Seller's liability for failure to deliver the articles, regardless of cause, will be limited to the payment
to buyer of such part of the purchase price as buyer may have paid to seller. In no event shall seller be liable
for anticipated profits or for consequential damages.
INDEMNIFICATION
Buyer shall indemnify and save seller harmless from all claims, costs, expenses, damages, and liabilities, including
personal injury, death, or property damage claims, arising out of the negligence of buyer or its employees,
agents, or representatives.
GOVERNING LAW
This agreement shall be governed by, construed, and enforced in accordance with the laws of the State of Ohio.
EVALUATION AGREEMENT
CRG Industries is willing to supply the product to the buyer solely for internal evaluation and testing purposes.
The buyer agrees to uses the product only in the ordinary course of testing and evaluation. The buyer further
agrees to not reproduce or modify the product and to not reverse assemble, reverse compile or reverse engineer
the product or otherwise attempt to discover any underlying Proprietary Information with respect to the product.

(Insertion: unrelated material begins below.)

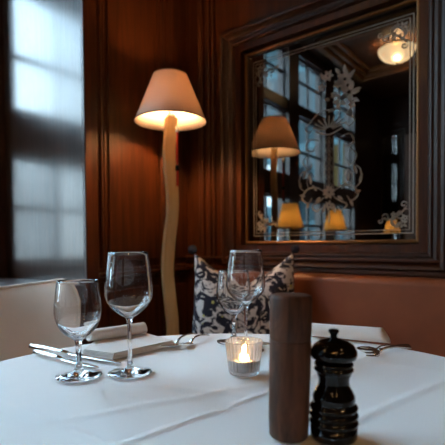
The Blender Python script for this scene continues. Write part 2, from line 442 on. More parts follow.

The buyer also agrees to not lend, lease or sell any portion of the product to outside sources without CRG Industries
consent.
ENTIRE AGREEMENT
This order constitutes the entire agreement of the parties with respect to the subject matters discussed. Seller's
failure to object to provisions contained in any communication from buyer shall not be deemed an acceptance
of the same or waiver of any provision of this order. No statement or recommendation not contained herein shall
have any force or effect unless in an agreement signed by officers of seller and manufacturer.
RIGHT OF ACCESS
CRG Industries has the right of access by the organization, their customer, and authorities to all facilities
involved in the order and to all applicable records.
FLOW DOWN
CRG Industries requires the supplier to flow down to sub-tier suppliers the applicable requirements in the purchasing
documents, including key characteristics where required.